Trust is arguably the most essential ingredient of a successful union. Being naked and not ashamed is premised on unrestrained vulnerability and trust as the bedrock. Emmanuel Eboue trusted his ex-wife and was severely punished for it. Eboue is a former Ivorian player who played for Arsenal and other European clubs. He entrusted his finances to his ex-wife 100%. I remember reading harsh comments, and some called him a fool. Others may describe the trust that excels a good marriage as synonymous with folly, and they may not be wrong.
When the motive from both parties is the union’s success, then no layer of trust is too high to attain.

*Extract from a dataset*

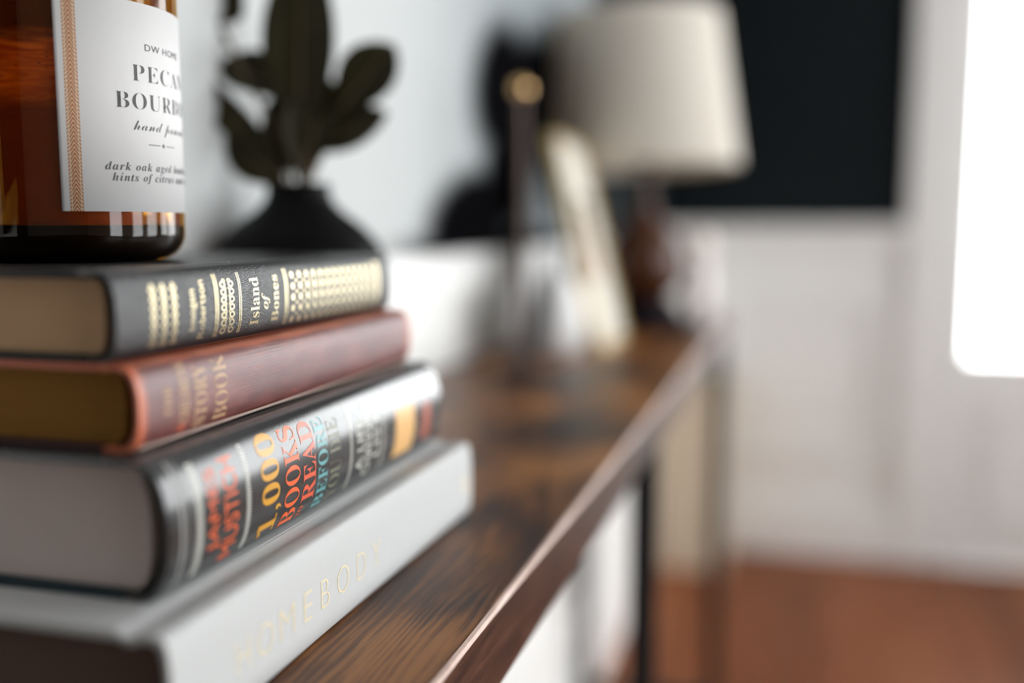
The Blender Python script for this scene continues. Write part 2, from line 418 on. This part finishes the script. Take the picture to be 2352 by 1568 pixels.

The question, however, is, what if the motive is not noble on one side of the bargain? Many iconic athletes, movie stars, and celebrities in businesses have gone under after suffering a catastrophic divorce. Usually, the divorce happens as the guy begins to climax. If it’s about rape, violence or other criminal or safety-related themes - then okay. But, a model waking up on the wrong side of the bed and heading for a predetermined divorce is becoming a lucrative get-rich-quick career. There comes Mustafa Hakimi’s story. We don’t know how true it is, but it still offers much to learn.
In the past year, “a Hakimi” I know personally lost so much to an unprovoked divorce. Evidence abounds that the woman came in for the wealth and suddenly sed the legal loopholes to become a dollar millionaire. So, is there wisdom in Hakimi’s rumoured approach? Is there wisdom in lying? No. Is marriage supposed to be without openness? No. Is transparency in marriage supposed to exempt the financial aspect? No. Is a trusting wife or husband supposed to be prey to predator spouses? No, also. So, where is the escape route?
Communication and transparency are vital ingredients to mutual trust. All day long, I am a passionate fan of couples having no financial boundaries. What God has joined together, let no finances put asunder. However, I know that not everyone in marriage can keep up with the proactive and effective communication and transparency required to maintain that 100% joint account. Transparency in a stewardship format keeps everyone abreast and at peace. It also helps you stay out of troubles and frivolities - knowing that you will give account.
Yes, your marriage may be a great example of faultless communication, transparency and trust but just not applicable to your financial values, priorities and profiles. And that’s okay. Your home doesn’t have to suffer. Communicate your commitments, values, expectations, misgivings and disappointments to the other person. Agree on what works for you both and stick to it.
Joint names on savings accounts, properties, investments and insurance policies should only be a product of unalloyed trust. If unsure, don’t use your spouse’s name as next of kin on documents or policies that may be used to cash out. I don’t think that Christians go into marriage with divorce in mind. But unfortunately, it happens to us. Where doubts or warning signs may abide, couples may discuss and agree not to use each other as next of kin, decide to keep the identity of next of kin discrete from each other and perhaps have a legal agreement on severance formula in the case of separation or divorce. Why are we going this far? So that people don’t continue to fall prey to the hands of wolves and trolls disguised as kind spouses.